I was standing outside the house I grew up in (moved away in '72), standing on the street.  My mom was laying on her side right on the edge of the lawn, up against the street.  I walked up to her and as I was looking at her, I suddenly knew exactly what she was going to tell me.  "It's about my program.  It's not going to sell, is it?"  She looked very sad and dejected, and she said "no, it isn't."  I replied with "then I don't even need to finish it, do I?"  She said "oh, you need to finish it!  But the breakthrough is later, around the next corner."  Then a small Christmas tree appeared in front of me, barren with no ornaments or anything, then it became covered in ice and frost.  The entire scene was very dark and dismal.

I woke up horribly depressed over this, then when it got late enough, I called my mom in California (I'm in Denver).  The first thing she told me was, "I would never, EVER tell you that you're going to fail."  In response to this, I immediately asked the question, then why did the dream say that?  It would mean there was predestiny and that I was allowed to put years of my life into something that was a known failure.  I couldn't believe that.  So I started looking at options.

We talked for over an hour, but in the first few minutes of the conversation, it became abundantly clear what it all meant.  The dream was a warning that I was already in that mode of failure - deep down I was already accepting as a foregone conclusion that nobody would really buy this software of mine, and all my energy was being placed on preparing for failure.  I guess it amounts to the dangers of inertia.  

What I'm really trying to convey to others is the absolutely amazing level of depth and completeness that dreams - and therefore, I would imagine, projections - involve.  We are not playing games with the experiences we have.  Whatever part of our own minds creates these scenarios for us to experience (astral, dreaming, lucid dreaming, whatever the method) is apparently so far "out there" as far as wisdom and ability that we have no clue.  The completeness of this experience is mind boggling.  It's much faster to pick apart the details in hindsight:

Why was this set in the town I grew up in?  As always, look not at the town but at what "level" it brings me to; what it means to me, what it brings to life for me.  I left that town in '72.  I went back last year to visit and was quite dismayed that everything had changed dramatically, nobody I knew lived there anymore, and every happy memory I had from the place was long gone.  It was just another town, to me it was dead and buried.  So that was the chosen setting for this experience: revisiting the past, or being stuck in it.  The past being that attitude of expecting imminent failure.  The way my own mind works and the way my own interpretations go, it was the best possible setting to convey this.  My mother was chosen as the only other character in the dream because my mind knew that I would call her about it!  She's the only person I know who I would call to talk about a dream with.  The Christmas tree was so obvious ... I love Christmas time, I love the energy, and I miss no chance to celebrate the holiday season to the fullest.  I feel that people should go crazy giving gifts and celebrating.  So the tree appearing with ice on it, no decorations, all but dead ... it's obvious.  No "Christmas" from this program, no celebration, no cheer.  But of course it was only a warning.  Otherwise I wouldn't have been told "oh, you need to finish" for something that was a predestined failure.

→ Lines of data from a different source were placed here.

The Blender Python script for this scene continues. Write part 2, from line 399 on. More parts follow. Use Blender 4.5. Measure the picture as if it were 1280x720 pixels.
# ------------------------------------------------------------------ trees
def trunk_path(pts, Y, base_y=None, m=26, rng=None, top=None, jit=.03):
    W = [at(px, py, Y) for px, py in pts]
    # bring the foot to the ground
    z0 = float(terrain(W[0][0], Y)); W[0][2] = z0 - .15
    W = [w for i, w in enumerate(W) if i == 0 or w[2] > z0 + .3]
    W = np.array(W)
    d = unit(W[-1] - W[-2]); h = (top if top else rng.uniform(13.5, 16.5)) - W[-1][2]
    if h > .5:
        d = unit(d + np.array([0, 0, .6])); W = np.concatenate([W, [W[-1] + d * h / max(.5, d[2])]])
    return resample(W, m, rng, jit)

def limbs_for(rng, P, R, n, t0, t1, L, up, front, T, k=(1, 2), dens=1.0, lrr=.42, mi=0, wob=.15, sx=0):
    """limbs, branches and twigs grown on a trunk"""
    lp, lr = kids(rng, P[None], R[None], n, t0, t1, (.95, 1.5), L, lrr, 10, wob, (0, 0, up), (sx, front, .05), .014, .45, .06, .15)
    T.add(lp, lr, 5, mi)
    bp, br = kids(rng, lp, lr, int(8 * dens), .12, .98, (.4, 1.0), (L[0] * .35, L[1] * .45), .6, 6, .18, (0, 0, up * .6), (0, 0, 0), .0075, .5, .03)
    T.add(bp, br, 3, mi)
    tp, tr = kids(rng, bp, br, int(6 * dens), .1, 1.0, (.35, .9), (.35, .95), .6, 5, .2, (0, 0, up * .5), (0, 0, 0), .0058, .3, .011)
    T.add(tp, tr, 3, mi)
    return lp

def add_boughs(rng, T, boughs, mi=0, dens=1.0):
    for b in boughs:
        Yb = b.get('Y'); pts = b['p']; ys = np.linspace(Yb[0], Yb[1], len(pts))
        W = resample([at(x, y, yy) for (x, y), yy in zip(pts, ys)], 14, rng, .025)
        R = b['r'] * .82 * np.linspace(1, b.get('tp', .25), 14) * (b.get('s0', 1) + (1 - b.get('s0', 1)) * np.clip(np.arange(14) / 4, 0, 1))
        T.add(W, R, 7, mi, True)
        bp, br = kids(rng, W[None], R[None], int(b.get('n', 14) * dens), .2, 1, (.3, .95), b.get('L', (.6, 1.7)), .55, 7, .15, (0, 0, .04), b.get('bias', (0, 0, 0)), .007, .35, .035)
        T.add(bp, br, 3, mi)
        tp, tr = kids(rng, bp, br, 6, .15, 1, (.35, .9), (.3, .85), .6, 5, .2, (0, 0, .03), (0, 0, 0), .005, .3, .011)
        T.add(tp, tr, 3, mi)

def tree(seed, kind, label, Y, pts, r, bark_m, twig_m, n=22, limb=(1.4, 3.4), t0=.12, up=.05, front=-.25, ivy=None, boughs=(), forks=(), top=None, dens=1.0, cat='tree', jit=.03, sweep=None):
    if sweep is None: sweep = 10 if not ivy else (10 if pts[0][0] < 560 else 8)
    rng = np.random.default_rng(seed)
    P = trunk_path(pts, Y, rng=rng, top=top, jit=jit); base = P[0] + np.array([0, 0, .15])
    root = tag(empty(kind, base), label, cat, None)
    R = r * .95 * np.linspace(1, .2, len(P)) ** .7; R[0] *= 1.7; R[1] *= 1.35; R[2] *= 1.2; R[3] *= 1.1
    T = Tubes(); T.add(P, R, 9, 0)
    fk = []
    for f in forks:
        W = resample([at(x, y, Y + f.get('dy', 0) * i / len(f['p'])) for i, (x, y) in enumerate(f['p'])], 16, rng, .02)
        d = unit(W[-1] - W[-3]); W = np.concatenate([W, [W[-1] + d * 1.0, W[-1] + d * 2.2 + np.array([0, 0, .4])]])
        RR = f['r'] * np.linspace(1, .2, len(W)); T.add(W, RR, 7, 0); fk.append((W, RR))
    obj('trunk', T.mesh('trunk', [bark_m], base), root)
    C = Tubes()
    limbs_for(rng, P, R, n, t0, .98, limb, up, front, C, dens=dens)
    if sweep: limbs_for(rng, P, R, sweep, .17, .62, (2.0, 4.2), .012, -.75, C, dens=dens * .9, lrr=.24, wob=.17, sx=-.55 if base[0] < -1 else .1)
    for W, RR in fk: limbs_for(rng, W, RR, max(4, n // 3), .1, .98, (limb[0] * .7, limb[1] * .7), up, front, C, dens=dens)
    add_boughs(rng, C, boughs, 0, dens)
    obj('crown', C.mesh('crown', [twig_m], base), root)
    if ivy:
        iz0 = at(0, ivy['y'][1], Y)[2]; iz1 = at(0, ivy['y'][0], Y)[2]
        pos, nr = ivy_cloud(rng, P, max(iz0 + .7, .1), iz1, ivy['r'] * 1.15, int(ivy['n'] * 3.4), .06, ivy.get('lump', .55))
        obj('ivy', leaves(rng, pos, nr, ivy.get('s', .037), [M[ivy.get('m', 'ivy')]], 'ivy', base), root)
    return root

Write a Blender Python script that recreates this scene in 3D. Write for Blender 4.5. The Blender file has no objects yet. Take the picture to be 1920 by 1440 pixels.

The timing of this dream, and the fact that it was a clear warning and not a statement of destiny, both served to reverse my attitude dramatically, in and of themselves.  Why would I receive a warning to change my attitude unless what I was doing had some serious potential?  The timing of it all only reinforces that I'm indeed as close to completion as I think I am - if not closer.  

I find the entire experience dramatically reassuring.  The way I see it, we are not cast out to stumble through life alone.  We get what we need when we need it - warnings, help, whatever it may be.  It would seem that we're well looked after.  The net result of this dream was that even almost 3 days later, I am so hyped up about getting out there and marketing this creation of mine that I can barely wait for the sun to rise.  My mother is a marketing guru - she has that magic touch and she doesn't need to rely on b.s. or hype.  She's holding my hand through all this.  

Hopefully this will offer some small comfort to at least one or two people.  This system of life on Earth appears to be a lot more orchestrated than we sometimes think.  The lack of wake-up calls only means we're doing reasonably well and we don't need them.  When they do come, they seem to be well in advance of when we need them the most.  Things like this really help to build faith in life, in a general sense.